Friday, October 22, 2010

20101022.1834

I just finished reading Stephen R. Donaldson's latest book, Against All Things Ending.

Wow.

The book is sizable, well over 500 pages, but its physical size matches the immensity of the goings-on in the pages. In it, the end of a world is very much at hand, and the tragedies embedded in the very beginnings of that world are made manifest.

As with every volume of the series, Donaldson's command of language is exquisite. The extent of the man's vocabulary continues to be a delight. Reading him forces me to improve myself; I have to go to the dictionary every time I read him, and my own vocabulary is far from small. Donaldson's choice of words, though, is not a flashy thing; he does not write as though to show off that his knowledge of the lexicon is as it is. Instead, the words he uses are that right words; when he writes of "roynish" creatures or of the "caducity" of a formerly-fat character, or of the "atavistic vertigo" that afflicts the titular character, he does so because those words singly encapsulate phrases of meaning whose recitation would belabor and the text.

That text already does quite a bit.

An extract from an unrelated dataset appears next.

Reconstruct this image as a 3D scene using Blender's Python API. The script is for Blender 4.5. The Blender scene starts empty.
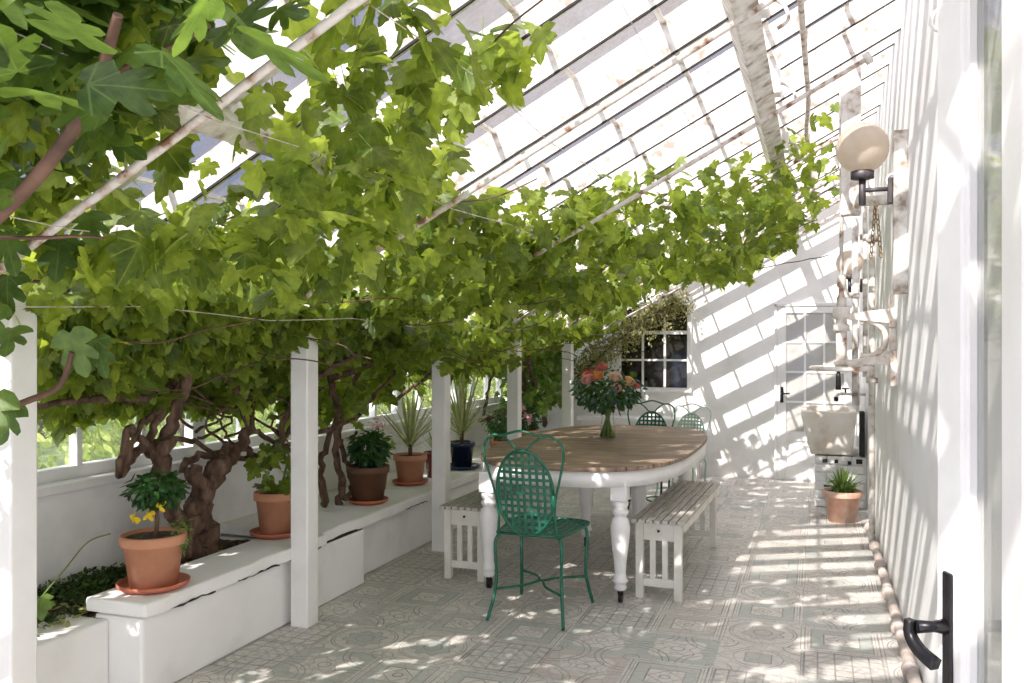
import bpy, math, random
import numpy as np
from mathutils import Vector, Matrix, noise as mnoise
R = math.radians
PI = math.pi
sc = bpy.context.scene
col = sc.collection
rnd = random.Random(7)
nr = np.random.RandomState(11)

# ------------------------------------------------------------------ camera
TH = R(19.5); CT, ST = math.cos(TH), math.sin(TH); F = 860.0; H = 1.45; HY = 345.0
cam = bpy.data.cameras.new('camera'); co = bpy.data.objects.new('camera', cam); col.objects.link(co)
co.location = (0, 0, H); co.rotation_euler = (R(90), 0, TH)
cam.sensor_width = 36; cam.lens = F / 1024 * 36; cam.shift_y = (HY - 341.5) / 1024
cam.clip_start = 0.02; cam.clip_end = 200
sc.camera = co

def ray(px, py):
    a = (px - 512) / F; b = (HY - py) / F
    return Vector((-ST + a * CT, CT + a * ST, b))
def at(px, py, X=None, Y=None, Z=None, D=None):
    d = ray(px, py); o = Vector((0, 0, H))
    if X is not None: t = X / d.x
    elif Y is not None: t = Y / d.y
    elif Z is not None: t = (Z - H) / d.z
    else: t = D
    return o + d * t

def roof(x): return 3.05 + 0.53 * x

# ------------------------------------------------------------------ materials
def mat(name):
    m = bpy.data.materials.new(name); m.use_nodes = True
    nt = m.node_tree; nt.nodes.clear()
    out = nt.nodes.new('ShaderNodeOutputMaterial')
    return m, nt, out
def N(nt, t, **k):
    n = nt.nodes.new(t)
    for a, b in k.items(): setattr(n, a, b)
    return n
def L(nt, a, b): nt.links.new(a, b)
def ramp(nt, fac, stops):
    r = N(nt, 'ShaderNodeValToRGB'); L(nt, fac, r.inputs[0])
    e = r.color_ramp.elements
    while len(e) < len(stops): e.new(0.5)
    for i, (p, c) in enumerate(stops):
        e[i].position = p; e[i].color = (*c, 1) if len(c) == 3 else c
    return r.outputs[0]
def noise(nt, scale, detail=4, stretch=None, rough=.55, coord='Object'):
    tc = N(nt, 'ShaderNodeTexCoord'); v = tc.outputs[coord]
    if stretch:
        mp = N(nt, 'ShaderNodeMapping'); mp.inputs['Scale'].default_value = stretch
        L(nt, v, mp.inputs[0]); v = mp.outputs[0]
    n = N(nt, 'ShaderNodeTexNoise'); n.inputs['Scale'].default_value = scale
    n.inputs['Detail'].default_value = detail; n.inputs['Roughness'].default_value = rough
    L(nt, v, n.inputs['Vector']); return n.outputs['Fac']
def bsdf(nt, out, rough=.5, metal=0, spec=.5):
    p = N(nt, 'ShaderNodeBsdfPrincipled'); p.inputs['Roughness'].default_value = rough
    p.inputs['Metallic'].default_value = metal; p.inputs['Specular IOR Level'].default_value = spec
    if out: L(nt, p.outputs[0], out.inputs[0])
    return p
def bump(nt, p, h, strength=.3, dist=.01):
    b = N(nt, 'ShaderNodeBump'); b.inputs['Strength'].default_value = strength
    b.inputs['Distance'].default_value = dist; L(nt, h, b.inputs['Height']); L(nt, b.outputs[0], p.inputs['Normal'])
def simple(name, stops, scale=6, rough=.5, metal=0, stretch=None, bs=.2, bd=.004, detail=5, spec=.5):
    m, nt, out = mat(name); p = bsdf(nt, out, rough, metal, spec)
    n = noise(nt, scale, detail, stretch); L(nt, ramp(nt, n, stops), p.inputs['Base Color'])
    if bs: bump(nt, p, n, bs, bd)
    return m

M = {}
W = (.86, .855, .84)
M['white_wall'] = simple('white_limewash', [(.3, (.74, .73, .71)), (.5, (.85, .845, .83)), (.8, (.9, .895, .885))], 3, .85, bs=.35, bd=.012)
M['white_paint'] = simple('white_gloss_paint', [(.3, (.80, .79, .77)), (.6, (.88, .875, .86))], 5, .4, bs=.08)
M['old_paint'] = simple('flaking_white_paint', [(.34, (.32, .26, .21)), (.44, (.62, .57, .51)), (.6, (.80, .78, .74))], 14, .6, bs=.35)
M['bench_paint'] = simple('cream_bench_paint', [(.3, (.66, .63, .55)), (.6, (.78, .76, .69))], 7, .5, bs=.1)
M['bench_top'] = simple('weathered_slat_paint', [(.3, (.36, .33, .29)), (.6, (.56, .53, .48))], 9, .6, stretch=(6, 1, 6), bs=.2)
M['terracotta'] = simple('terracotta', [(.3, (.44, .19, .10)), (.6, (.60, .29, .17)), (.8, (.68, .42, .30))], 5, .8, bs=.2)
M['pale_terracotta'] = simple('pale_terracotta', [(.3, (.48, .25, .17)), (.5, (.62, .38, .28)), (.7, (.74, .58, .50))], 7, .85, bs=.2)
M['saucer'] = simple('red_clay_saucer', [(.3, (.38, .10, .05)), (.7, (.50, .16, .09))], 6, .6, bs=.1)
M['brown_pot'] = simple('dark_brown_clay', [(.3, (.10, .045, .022)), (.7, (.18, .08, .04))], 6, .6, bs=.1)
M['navy_pot'] = simple('navy_glaze', [(.3, (.008, .012, .03)), (.7, (.02, .03, .07))], 3, .15, bs=0)
M['red_pot'] = simple('dark_red_glaze', [(.3, (.16, .02, .02)), (.7, (.25, .04, .035))], 3, .25, bs=0)
M['green_iron'] = simple('green_painted_iron', [(.3, (.005, .09, .050)), (.7, (.010, .14, .080))], 12, .4, bs=.1, bd=.002)
M['mint_iron'] = simple('pale_green_painted_iron', [(.3, (.35, .52, .44)), (.7, (.45, .60, .52))], 12, .5, bs=.1, bd=.002)
M['black_iron'] = simple('black_iron', [(.3, (.012, .012, .014)), (.7, (.035, .033, .036))], 20, .32, .6, bs=.25, bd=.003)
M['grey_iron'] = simple('grey_lamp_metal', [(.3, (.06, .055, .06)), (.7, (.12, .105, .11))], 15, .5, .5, bs=.15)
M['rust_rod'] = simple('rusty_white_rod', [(.34, (.22, .11, .07)), (.42, (.50, .40, .33)), (.55, (.70, .66, .62))], 20, .6, bs=.2)
M['brass'] = simple('old_brass', [(.3, (.22, .13, .05)), (.7, (.42, .27, .10))], 15, .4, .8, bs=.1)
M['bark'] = simple('vine_bark', [(.3, (.035, .02, .013)), (.5, (.11, .062, .04)), (.7, (.22, .14, .10))], 9, .9, stretch=(3, 3, .8), bs=.9, bd=.02)
M['fig_bark'] = simple('fig_bark', [(.3, (.07, .035, .022)), (.7, (.17, .09, .06))], 12, .7, bs=.3)
M['soil'] = simple('dark_soil', [(.35, (.03, .018, .011)), (.55, (.075, .045, .028)), (.68, (.22, .15, .10))], 40, .95, bs=.8, bd=.02)
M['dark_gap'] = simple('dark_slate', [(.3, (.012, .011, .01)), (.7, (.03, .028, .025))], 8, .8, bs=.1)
M['stone'] = simple('pale_worn_stone', [(.3, (.62, .53, .42)), (.5, (.80, .75, .67)), (.7, (.88, .85, .80))], 5, .8, bs=.4)
M['clay_pipe'] = simple('old_clay_pipe', [(.3, (.30, .25, .22)), (.5, (.48, .41, .36)), (.7, (.68, .63, .59))], 9, .7, bs=.2)
M['gear_paint'] = simple('cream_flaking_gear_paint', [(.32, (.32, .17, .10)), (.42, (.68, .60, .52)), (.6, (.84, .80, .75))], 16, .5, bs=.25)
M['stem'] = simple('green_stem', [(.3, (.10, .17, .04)), (.7, (.22, .33, .09))], 12, .6, bs=0)
M['garden'] = simple('garden_grass', [(.3, (.10, .16, .04)), (.7, (.26, .32, .12))], 3, .9, bs=.3)

def leafmat(name, c1, c2, c3, trans=.5, tcol=(.42, .62, .06), rough=.45):
    m, nt, out = mat(name)
    g = N(nt, 'ShaderNodeNewGeometry')
    c = ramp(nt, g.outputs['Random Per Island'], [(0, c1), (.55, c2), (1, c3)])
    p = bsdf(nt, None, rough, 0, .4)
    t = N(nt, 'ShaderNodeBsdfTranslucent')
    def mm(op, a, b=None, c_=None):
        n = N(nt, 'ShaderNodeMath', operation=op)
        for i, v in enumerate((a, b, c_)):
            if v is None: continue
            if isinstance(v, (int, float)): n.inputs[i].default_value = v
            else: L(nt, v, n.inputs[i])
        return n.outputs[0]
    at_ = N(nt, 'ShaderNodeAttribute', attribute_name='leafuv'); sp = N(nt, 'ShaderNodeSeparateXYZ'); L(nt, at_.outputs['Vector'], sp.inputs[0])
    u, v = mm('ABSOLUTE', sp.outputs[0]), sp.outputs[1]
    vein = None
    for a_ in (0, 40, 82):
        ca, sa = math.cos(R(a_)), math.sin(R(a_))
        d = mm('ABSOLUTE', mm('SUBTRACT', mm('MULTIPLY', u, ca), mm('MULTIPLY', v, sa)))
        k = mm('MULTIPLY', mm('LESS_THAN', d, .014), mm('GREATER_THAN', mm('ADD', mm('MULTIPLY', u, sa), mm('MULTIPLY', v, ca)), 0))
        vein = k if vein is None else mm('MAXIMUM', vein, k)
    side = mm('LESS_THAN', mm('FRACT', mm('SUBTRACT', mm('MULTIPLY', v, 7), mm('MULTIPLY', u, 5))), .10)
    vein = mm('MAXIMUM', mm('MULTIPLY', vein, .55), mm('MULTIPLY', side, .22))
    nz = noise(nt, 26, 3)
    mott = ramp(nt, nz, [(.3, (.62, .66, .6)), (.7, (1.25, 1.22, 1.2))])
    mx = N(nt, 'ShaderNodeMix', data_type='RGBA', blend_type='MULTIPLY'); mx.inputs[0].default_value = 1; L(nt, c, mx.inputs[6]); L(nt, mott, mx.inputs[7])
    mv = N(nt, 'ShaderNodeMix', data_type='RGBA'); L(nt, vein, mv.inputs[0]); L(nt, mx.outputs[2], mv.inputs[6]); mv.inputs[7].default_value = (min(1, c3[0] * 1.7), min(1, c3[1] * 1.6), c3[2] * 1.8, 1)
    L(nt, mv.outputs[2], p.inputs['Base Color'])
    tc = ramp(nt, g.outputs['Random Per Island'], [(0, tuple(v * .65 for v in tcol)), (.6, tcol), (1, tuple(min(1, v * 1.35) for v in tcol))])
    mt = N(nt, 'ShaderNodeMix', data_type='RGBA', blend_type='MULTIPLY'); mt.inputs[0].default_value = 1; L(nt, tc, mt.inputs[6]); L(nt, mott, mt.inputs[7])
    mt2 = N(nt, 'ShaderNodeMix', data_type='RGBA', blend_type='MULTIPLY'); L(nt, vein, mt2.inputs[0]); L(nt, mt.outputs[2], mt2.inputs[6]); mt2.inputs[7].default_value = (.45, .5, .3, 1)
    L(nt, mt2.outputs[2], t.inputs['Color'])
    bp_ = N(nt, 'ShaderNodeBump'); bp_.inputs['Strength'].default_value = .35; bp_.inputs['Distance'].default_value = .004; L(nt, nz, bp_.inputs['Height']); L(nt, bp_.outputs[0], p.inputs['Normal'])
    s = N(nt, 'ShaderNodeMixShader'); s.inputs[0].default_value = trans
    L(nt, p.outputs[0], s.inputs[1]); L(nt, t.outputs[0], s.inputs[2]); L(nt, s.outputs[0], out.inputs[0])
    return m
M['vine_leaf'] = leafmat('vine_leaf', (.02, .06, .010), (.09, .16, .022), (.29, .35, .07), .5, (.52, .64, .07))
M['fig_leaf'] = leafmat('fig_leaf', (.025, .06, .018), (.06, .115, .03), (.13, .20, .05), .36, (.28, .44, .05))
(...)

It is not easy, after all, to maintain the level of tension of the impending end of the world without sending the reader past the willingness to suspend disbelief, and Donaldson does do so, leaving the reader, following an uneasy triumph, facing the imminent final cataclysm but entirely without seeming contrivance (the victories are too partial and too dearly bought for the common stuff of fantasy). Nor yet is it easy to bring the reader into the minds of those who are not, for various reasons, wholly sane without losing comprehensibility--yet Donaldson succeeds in this.

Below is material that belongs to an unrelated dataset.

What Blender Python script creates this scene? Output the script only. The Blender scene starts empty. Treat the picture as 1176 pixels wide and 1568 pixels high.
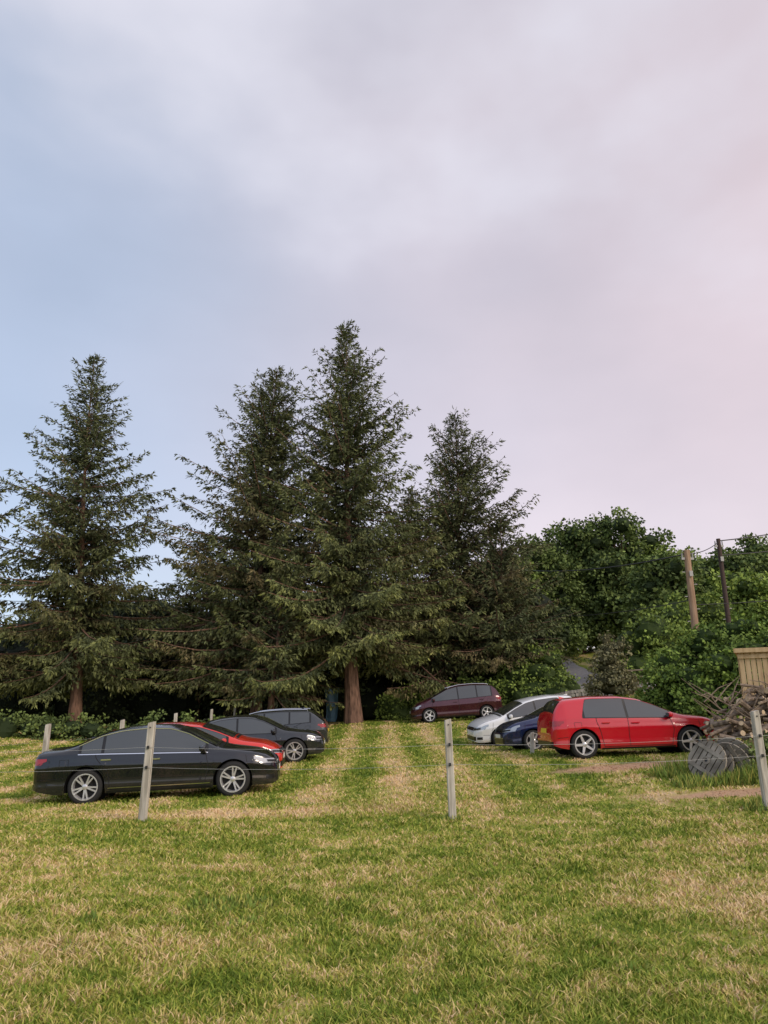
import bpy, math, random
import numpy as np
from mathutils import Vector, Matrix
rnd=random.Random(7)
scene=bpy.context.scene
COL=scene.collection
# ------------------------------------------------------------------ helpers
def new_mat(name, col=(.5,.5,.5), rough=.6, metal=0, coat=0, spec=.5, attr=False, noise=None, bump=0, dirt=None):
    m=bpy.data.materials.new(name); m.use_nodes=True
    nt=m.node_tree; b=nt.nodes['Principled BSDF']
    b.inputs['Base Color'].default_value=(*col,1)
    b.inputs['Roughness'].default_value=rough
    b.inputs['Metallic'].default_value=metal
    b.inputs['Coat Weight'].default_value=coat
    b.inputs['Coat Roughness'].default_value=.02
    b.inputs['Specular IOR Level'].default_value=spec
    if attr:
        a=nt.nodes.new('ShaderNodeAttribute'); a.attribute_name='Col'
        nt.links.new(a.outputs['Color'],b.inputs['Base Color'])
    if noise:
        c2,scale,detail=noise
        tc=nt.nodes.new('ShaderNodeTexCoord')
        mp=nt.nodes.new('ShaderNodeMapping')
        if isinstance(scale,tuple):
            mp.inputs['Scale'].default_value=scale; sc=1
        else: sc=scale
        n=nt.nodes.new('ShaderNodeTexNoise'); n.inputs['Scale'].default_value=sc; n.inputs['Detail'].default_value=detail
        nt.links.new(tc.outputs['Object'],mp.inputs['Vector']); nt.links.new(mp.outputs[0],n.inputs['Vector'])
        r=nt.nodes.new('ShaderNodeValToRGB'); r.color_ramp.elements[0].position=.35; r.color_ramp.elements[1].position=.65
        r.color_ramp.elements[0].color=(*col,1); r.color_ramp.elements[1].color=(*c2,1)
        nt.links.new(n.outputs['Fac'],r.inputs[0]); nt.links.new(r.outputs[0],b.inputs['Base Color'])
        if bump:
            bp=nt.nodes.new('ShaderNodeBump'); bp.inputs['Strength'].default_value=bump; bp.inputs['Distance'].default_value=.02
            nt.links.new(n.outputs['Fac'],bp.inputs['Height']); nt.links.new(bp.outputs[0],b.inputs['Normal'])
    if dirt:
        tc=nt.nodes.new('ShaderNodeTexCoord'); sp=nt.nodes.new('ShaderNodeSeparateXYZ'); nt.links.new(tc.outputs['Object'],sp.inputs[0])
        n=nt.nodes.new('ShaderNodeTexNoise'); n.inputs['Scale'].default_value=6; n.inputs['Detail'].default_value=5; nt.links.new(tc.outputs['Object'],n.inputs['Vector'])
        mr=nt.nodes.new('ShaderNodeMapRange'); mr.inputs[1].default_value=.50; mr.inputs[2].default_value=.2; nt.links.new(sp.outputs[2],mr.inputs[0])
        mu=nt.nodes.new('ShaderNodeMath'); mu.operation='MULTIPLY'; nt.links.new(mr.outputs[0],mu.inputs[0]); nt.links.new(n.outputs['Fac'],mu.inputs[1])
        m2=nt.nodes.new('ShaderNodeMath'); m2.operation='MULTIPLY'; nt.links.new(mu.outputs[0],m2.inputs[0]); m2.inputs[1].default_value=dirt
        mx=nt.nodes.new('ShaderNodeMix'); mx.data_type='RGBA'; nt.links.new(m2.outputs[0],mx.inputs[0]); mx.inputs[6].default_value=(*col,1); mx.inputs[7].default_value=(.16,.13,.10,1)
        nt.links.new(mx.outputs[2],b.inputs['Base Color'])
    return m

def mesh_obj(name, V, faces, mats, midx=None, C=None, smooth=False, parent=None):
    me=bpy.data.meshes.new(name)
    V=np.asarray(V,dtype=np.float32)
    me.vertices.add(len(V)); me.vertices.foreach_set('co',V.ravel())
    faces=[np.asarray(f,dtype=np.int32) for f in faces if len(f)]
    loops=np.concatenate([f.ravel() for f in faces])
    tot=np.concatenate([np.full(len(f),f.shape[1],dtype=np.int32) for f in faces])
    start=np.concatenate([[0],np.cumsum(tot)[:-1]]).astype(np.int32)
    me.loops.add(len(loops)); me.loops.foreach_set('vertex_index',loops)
    me.polygons.add(len(tot)); me.polygons.foreach_set('loop_start',start); me.polygons.foreach_set('loop_total',tot)
    if midx is not None:
        me.polygons.foreach_set('material_index',np.asarray(midx,dtype=np.int32))
    me.polygons.foreach_set('use_smooth',np.full(len(tot),bool(smooth)))
    if C is not None:
        a=me.color_attributes.new('Col','FLOAT_COLOR','POINT')
        CC=np.ones((len(V),4),dtype=np.float32); CC[:,:3]=C
        a.data.foreach_set('color',CC.ravel())
    for m in mats: me.materials.append(m)
    me.update(calc_edges=True)
    o=bpy.data.objects.new(name,me); COL.objects.link(o)
    if parent: o.parent=parent
    return o

class MB:
    def __init__(s): s.V=[];s.F=[];s.M=[]
    def add(s,V,F,m):
        b=len(s.V); s.V.extend([tuple(v) for v in V])
        for f in F: s.F.append(tuple(i+b for i in f)); s.M.append(m)
    def box(s,c,d,m,rot=None):
        pts=[Vector((x*d[0]/2,y*d[1]/2,z*d[2]/2)) for x in(-1,1) for y in(-1,1) for z in(-1,1)]
        if rot is not None: pts=[rot@p for p in pts]
        c=Vector(c); pts=[p+c for p in pts]
        s.add(pts,[(0,1,3,2),(4,6,7,5),(0,4,5,1),(2,3,7,6),(0,2,6,4),(1,5,7,3)],m)
    def tube(s,p0,p1,r0,r1,m,n=8,mcap=None):
        p0=Vector(p0);p1=Vector(p1); d=(p1-p0).normalized()
        a=d.orthogonal().normalized(); b=d.cross(a)
        V=[];
        for p,r in((p0,r0),(p1,r1)):
            for i in range(n):
                t=2*math.pi*i/n; V.append(p+(a*math.cos(t)+b*math.sin(t))*r)
        s.add(V,[(i,(i+1)%n,n+(i+1)%n,n+i) for i in range(n)],m)
        s.add(V,[tuple(range(n))[::-1],tuple(range(n,2*n))],m if mcap is None else mcap)
    def lathe(s,prof,m,n=32,axis='y',c=(0,0,0)):
        V=[]
        for (r,y) in prof:
            for i in range(n):
                t=2*math.pi*i/n
                V.append((c[0]+r*math.cos(t),c[1]+y,c[2]+r*math.sin(t)))
        F=[]
        for k in range(len(prof)-1):
            for i in range(n):
                F.append((k*n+i,k*n+(i+1)%n,(k+1)*n+(i+1)%n,(k+1)*n+i))
        s.add(V,F,m)
    def obj(s,name,mats,parent=None,smooth=False,auto=None):
        me=bpy.data.meshes.new(name); me.from_pydata(s.V,[],s.F); 
        for m in mats: me.materials.append(m)
        me.polygons.foreach_set('material_index',s.M)
        if smooth: me.polygons.foreach_set('use_smooth',[True]*len(s.F))
        me.update()
        if auto: 
            try: me.set_sharp_from_angle(angle=math.radians(auto))
            except Exception: pass
        o=bpy.data.objects.new(name,me); COL.objects.link(o)
        if parent: o.parent=parent
        return o
def empty(name,loc=(0,0,0)):
    e=bpy.data.objects.new(name,None); e.location=loc; e.empty_display_size=.3; COL.objects.link(e); return e

# ------------------------------------------------------------------ terrain
CP=np.array([
(0,0,0),(-8,0,0),(8,0,0),(0,-20,0),(-30,-20,0),(30,-20,0.5),(0,6,0),(-7,6,0),(7,6,.05),
(-8,12.3,-.05),(-3.7,12.3,0),(1.05,12.3,.02),(5.9,12.3,.14),(6.3,14.6,.42),(1,16,.22),
(-6.4,15.9,-.06),(-3,15.9,.07),(-7.6,18,-.05),(-4.5,19.4,.1),(-7.6,22,.02),(-5.5,23.3,.2),(-2.5,23,.38),(-4.2,26.7,.42),(-1.9,26.7,.55),
(-7.6,28,.3),(-7.6,34,.5),(-7.6,39,.8),(-15,38,1.1),(-14,28,.42),(-22,36,1.0),(-1.4,38,1.45),(3.5,36.8,1.5),(3,30,1.05),
(5.4,23.2,.74),(4.6,19.5,.66),(7.4,19.7,.72),(4.95,26.8,.8),(7.2,15.5,.6),(9,18,.9),(12,28,1.9),(10.2,33,2.6),
(11.4,42,3.3),(11.8,50,4.6),(13.1,65,6.9),(13.5,38,2.75),(18,40,4.0),(20,55,6.5),(27,45,6),(7,40,1.9),(5,46,2.4),(-6,50,1.8),(-20,50,1.6),
(-40,40,1),(-40,10,-.2),(30,20,2.5),(16,20,1.6),(60,90,12),(60,40,8),(0,90,6),(-40,90,3),(-200,0,0),(200,0,10),(-200,300,6),(200,300,18),(0,300,12),(-200,-60,0),(200,-60,4)],dtype=float)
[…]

The text, though enthralling, is not perfect. Page 511 displays a proofreading error (though it may well be that only my having spent time grading papers today attuned me to seeing such things). Also, like earlier volumes of the collected Chronicles of Thomas Covenant, there are incidences of the titular character enacting violence against women (in one particularly jarring case, against his own daughter--though not of the kind that that phrase would commonly bring to mind), which, coupled with his leprosy and his distinct lack of prowess--the more so in this volume than even in others--makes of him very much an anti-hero. But the book is very much more about a particular woman, the exigencies of her choices, and the ultimate revelation to her that the only choice that is ultimately effective is the choice to trust to others.

That is one of the major messages of the books, that trust in others is always necessary for success, even if it does invite the possibility of betrayal. Another is the reminder that there are always consequences for the acts we do, and that many of them are neither those we would intend nor those we would endure if given the choice. But the most important, perhaps, is that hope remains while life endures: while we continue to choose and to work to an ending of our design, however poor our situation looks, something might happen that none of us expect.